W 67 min. Hadrysiak idealnie wystawił futbolówkę Wojtkowi Pliszce. Niestety 'Egon' wziął przykład z drugiego Wojtka (przyp. Wilmańskiego) i także z bliska fatalnie spudłował.
'Co się odwlecze, to nie uciecze' Autorem szóstego trafienia był Jacek Roszkowski. Oczywiście głową. Oczywiście po dośrodkowaniu z rzutu rożnego. Oczywiście dorzucił nie kto inny, jak Arek Hadrysiak
W 77 min. w polu karnym faulowany był Maciej Pluta i arbiter bez wahania wskazał na wapno. Jedenastkę na gola zamienił Patryk Kotowski (ponownie po rękach bramkarza).
Następnie oglądaliśmy dwie próby Maćka Pluty. Najpierw skutecznie piąstkował Kolos, a następnie piłka zatrzymała się na poprzeczce (odpowiednio 86 i 87 minuta).
Wynik zawodów ustalił Wojtek Pliszka w 89 min. wykorzystując podanie od Bartka Łaskarzewskiego w polu karnym.
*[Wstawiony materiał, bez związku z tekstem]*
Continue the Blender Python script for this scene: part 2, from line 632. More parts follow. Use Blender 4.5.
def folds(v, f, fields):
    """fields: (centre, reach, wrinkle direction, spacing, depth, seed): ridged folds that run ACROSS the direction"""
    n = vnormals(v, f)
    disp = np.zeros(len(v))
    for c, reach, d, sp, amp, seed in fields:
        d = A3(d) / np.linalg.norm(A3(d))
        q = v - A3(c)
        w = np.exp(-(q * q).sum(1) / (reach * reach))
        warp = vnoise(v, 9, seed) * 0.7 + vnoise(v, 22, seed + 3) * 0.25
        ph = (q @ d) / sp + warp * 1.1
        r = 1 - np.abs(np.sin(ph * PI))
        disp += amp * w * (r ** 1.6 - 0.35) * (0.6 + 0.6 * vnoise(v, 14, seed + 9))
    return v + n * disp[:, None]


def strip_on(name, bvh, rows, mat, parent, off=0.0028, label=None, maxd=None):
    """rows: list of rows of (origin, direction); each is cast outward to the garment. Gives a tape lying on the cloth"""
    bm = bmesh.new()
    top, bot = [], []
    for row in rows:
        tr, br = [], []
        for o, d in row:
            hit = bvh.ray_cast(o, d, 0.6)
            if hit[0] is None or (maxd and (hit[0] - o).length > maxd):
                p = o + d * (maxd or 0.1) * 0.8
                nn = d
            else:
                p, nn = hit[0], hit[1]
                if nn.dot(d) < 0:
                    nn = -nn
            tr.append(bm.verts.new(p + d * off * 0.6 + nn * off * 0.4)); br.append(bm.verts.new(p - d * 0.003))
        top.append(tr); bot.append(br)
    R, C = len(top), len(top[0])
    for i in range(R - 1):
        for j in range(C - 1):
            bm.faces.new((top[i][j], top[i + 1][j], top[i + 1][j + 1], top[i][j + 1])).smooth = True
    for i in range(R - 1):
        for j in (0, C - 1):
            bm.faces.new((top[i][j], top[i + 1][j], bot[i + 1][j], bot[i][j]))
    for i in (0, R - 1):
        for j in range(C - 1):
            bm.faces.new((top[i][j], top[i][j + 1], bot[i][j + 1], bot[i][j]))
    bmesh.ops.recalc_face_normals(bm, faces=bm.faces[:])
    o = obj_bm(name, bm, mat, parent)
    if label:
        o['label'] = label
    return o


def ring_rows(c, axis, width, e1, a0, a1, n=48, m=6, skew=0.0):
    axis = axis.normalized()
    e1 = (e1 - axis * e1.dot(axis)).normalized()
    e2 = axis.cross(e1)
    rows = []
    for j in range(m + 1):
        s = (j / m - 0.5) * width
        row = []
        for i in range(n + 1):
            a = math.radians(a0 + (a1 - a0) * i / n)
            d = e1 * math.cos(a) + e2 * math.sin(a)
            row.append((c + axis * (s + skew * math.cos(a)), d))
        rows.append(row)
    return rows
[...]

W najbliższą sobotę do Sztumu przyjeżdża drużyna z Nowego Stawu. Jej barwy reprezentuje dwóch naszych byłych piłkarzy: Daniel Podbereżny i Maxim Satiński. Trenerem natomiast jest także były gracz Olimpii - Marek Kwiatkowski.
Do tego pojedynku przystąpimy na pewno bez Daniela Jasińskiego. Reszta jest zwarta i gotowa do walki o kolejne zwycięstwo.